(OBJECTIVE)
Using the listing below, give the number of lines where "scene" appears, and nothing else.

.....

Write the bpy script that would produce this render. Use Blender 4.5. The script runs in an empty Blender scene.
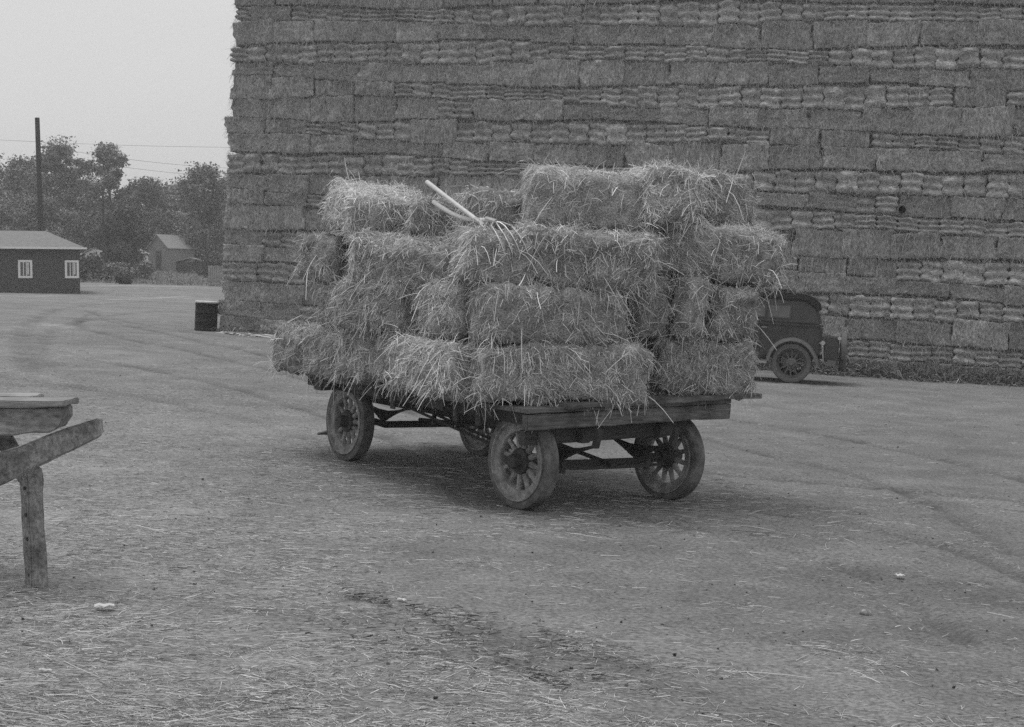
import bpy, math, random
import numpy as np
from mathutils import Matrix, Vector
random.seed(7); RNG = np.random.default_rng(11)
S = bpy.context.scene; C = S.collection; PI = math.pi
H_CAM = 1.8

# ------------------------------------------------------------------ noise
def vnoise(p, seed=0):
    p = np.asarray(p, float); i = np.floor(p).astype(np.int64); f = p - i; f = f*f*(3-2*f)
    def h(a, b, c):
        n = (a*374761393 + b*668265263 + c*2147483647 + seed*974634497) & 0xffffffff
        n = ((n ^ (n >> 13))*1274126177) & 0xffffffff
        n = ((n ^ (n >> 16))*2246822519) & 0xffffffff
        return ((n ^ (n >> 15)) & 0xffff)/32767.5 - 1
    x, y, z = i[..., 0], i[..., 1], i[..., 2]; fx, fy, fz = f[..., 0], f[..., 1], f[..., 2]
    def l(a, b, t): return a + (b-a)*t
    return l(l(l(h(x, y, z), h(x+1, y, z), fx), l(h(x, y+1, z), h(x+1, y+1, z), fx), fy),
             l(l(h(x, y, z+1), h(x+1, y, z+1), fx), l(h(x, y+1, z+1), h(x+1, y+1, z+1), fx), fy), fz)
def fbm(p, seed=0, o=3):
    p = np.asarray(p, float); r = 0; a = 1; t = 0
    for k in range(o):
        r = r + a*vnoise(p*2.03**k, seed+k*17); t += a; a *= .5
    return r/t
def sstep(a, b, t):
    t = np.clip((t-a)/(b-a), 0, 1); return t*t*(3-2*t)
def gz(x, y):                                   # height of the ground: falls to the right, rises away
    x = np.asarray(x, float); y = np.asarray(y, float)
    z = -.0565*30*np.tanh(x/30) + .3*sstep(13.5, 27, y)
    t = np.clip(y, 72, 170) - 72
    return z + .035*t*t/(t+6)
def g1(x, y): return float(gz(x, y))

# ------------------------------------------------------------------ mesh helpers
def quadmesh(name, V, Q, tone=None, mats=(), mi=None, smooth=True):
    me = bpy.data.meshes.new(name); V = np.asarray(V, np.float32); Q = np.asarray(Q, np.int32)
    me.vertices.add(len(V)); me.vertices.foreach_set('co', V.ravel())
    me.loops.add(Q.size); me.loops.foreach_set('vertex_index', Q.ravel())
    me.polygons.add(len(Q)); me.polygons.foreach_set('loop_start', np.arange(0, Q.size, 4, dtype=np.int32))
    me.polygons.foreach_set('loop_total', np.full(len(Q), 4, np.int32))
    me.polygons.foreach_set('use_smooth', np.full(len(Q), smooth, bool))
    for m in mats: me.materials.append(m)
    if mi is not None: me.polygons.foreach_set('material_index', np.asarray(mi, np.int32))
    me.update(calc_edges=True)
    if tone is not None:
        a = me.attributes.new('tone', 'FLOAT', 'POINT'); a.data.foreach_set('value', np.asarray(tone, np.float32))
    me.validate()
    return me
class MB:                                        # collects polygons of one mesh
    def __init__(s): s.v = []; s.f = []
    def add(s, v, f):
        o = len(s.v); s.v += [tuple(p) for p in v]; s.f += [tuple(i+o for i in q) for q in f]; return s
    def box(s, x0, x1, y0, y1, z0, z1, fn=None):
        v = [(x, y, z) for z in (z0, z1) for y in (y0, y1) for x in (x0, x1)]
        if fn: v = [fn(*p) for p in v]
        return s.add(v, [(0, 2, 3, 1), (4, 5, 7, 6), (0, 1, 5, 4), (2, 6, 7, 3), (0, 4, 6, 2), (1, 3, 7, 5)])
    def tube(s, pts, r, n=8, cap=True):
        pts = [Vector(p) for p in pts]; rr = r if isinstance(r, (list, tuple)) else [r]*len(pts); v = []; f = []
        up = Vector((.13, .31, .94))
        for k, p in enumerate(pts):
            t = (pts[min(k+1, len(pts)-1)] - pts[max(k-1, 0)]).normalized()
            a = t.cross(up)
            if a.length < .1: a = t.cross(Vector((1, 0, 0)))
            a.normalize(); b = t.cross(a)
            v += [p + (a*math.cos(2*PI*j/n) + b*math.sin(2*PI*j/n))*rr[k] for j in range(n)]
        for k in range(len(pts)-1):
            f += [(k*n+j, k*n+(j+1) % n, (k+1)*n+(j+1) % n, (k+1)*n+j) for j in range(n)]
        if cap: f += [tuple(range(n))[::-1], tuple(range((len(pts)-1)*n, len(pts)*n))]
        return s.add(v, f)
    def bar(s, p, q, w, h, up=(0, 0, 1)):        # rectangular bar from p to q
        p, q = Vector(p), Vector(q); t = (q-p).normalized(); a = t.cross(Vector(up)).normalized(); b = a.cross(t)
        v = [c + a*i*w/2 + b*j*h/2 for c in (p, q) for i, j in ((-1, -1), (1, -1), (1, 1), (-1, 1))]
        return s.add(v, [(0, 1, 2, 3), (7, 6, 5, 4), (0, 4, 5, 1), (1, 5, 6, 2), (2, 6, 7, 3), (3, 7, 4, 0)])
    def lathe(s, prof, n=40, axis='x', close=True):   # prof: (r, h) loop around the axis
        v = []; f = []; m = len(prof)
        for j in range(n):
            c, q = math.cos(2*PI*j/n), math.sin(2*PI*j/n)
            for r, h in prof:
                v.append((h, r*c, r*q) if axis == 'x' else ((r*c, h, r*q) if axis == 'y' else (r*c, r*q, h)))
        for j in range(n):
            for k in range(m if close else m-1):
                f.append((j*m+k, j*m+(k+1) % m, ((j+1) % n)*m+(k+1) % m, ((j+1) % n)*m+k))
        return s.add(v, f)
    def prism(s, poly, y0, y1):                  # outline in x,z pulled along y
        n = len(poly)
        v = [(x, y0, z) for x, z in poly] + [(x, y1, z) for x, z in poly]
        return s.add(v, [tuple(range(n)), tuple(range(2*n-1, n-1, -1))] + [(i, i+n, (i+1) % n+n, (i+1) % n) for i in range(n)])
    def build(s, name, mat, parent=None, bevel=0, smooth=False):
        me = bpy.data.meshes.new(name); me.from_pydata([tuple(p) for p in s.v], [], s.f)
        import bmesh
        bm = bmesh.new(); bm.from_mesh(me); bmesh.ops.recalc_face_normals(bm, faces=bm.faces)
        if bevel:
            es = [e for e in bm.edges if len(e.link_faces) == 2 and e.calc_face_angle(0) > .6]
            bmesh.ops.bevel(bm, geom=es, offset=bevel, segments=2, affect='EDGES', clamp_overlap=True)
        bm.to_mesh(me); bm.free()
        if smooth: me.polygons.foreach_set('use_smooth', [True]*len(me.polygons))
        me.materials.append(mat); me.update()
        if smooth: me.set_sharp_from_angle(angle=.7)
        o = bpy.data.objects.new(name, me); C.objects.link(o)
        if parent: o.parent = parent
        return o
def link(name, me, parent=None):
    o = bpy.data.objects.new(name, me); C.objects.link(o)
    if parent: o.parent = parent
    return o
def tag(o, label=None, cat=None, group=None, kind=None):
    if label: o['label'] = label
    if cat: o['category'] = cat
    if group: o['group'] = group
    if kind: o['kind'] = kind
    return o
def root(name, M): 
    o = bpy.data.objects.new(name, None); C.objects.link(o); o.empty_display_size = .2; o.matrix_world = M; return o
def copy_tree(o, parent=None):
    c = o.copy(); C.objects.link(c); c.parent = parent
    for ch in list(o.children): copy_tree(ch, c)
    return c
def at_ground(x, y, rz=0, dz=0, tilt=True):
    M = Matrix.Translation((x, y, g1(x, y)+dz))
    if tilt:
        n = Vector((-(g1(x+.5, y)-g1(x-.5, y)), -(g1(x, y+.5)-g1(x, y-.5)), 1)).normalized()
        M = M @ Vector((0, 0, 1)).rotation_difference(n).to_matrix().to_4x4()
    return M @ Matrix.Rotation(rz, 4, 'Z')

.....

(FULL RESPONSE)
2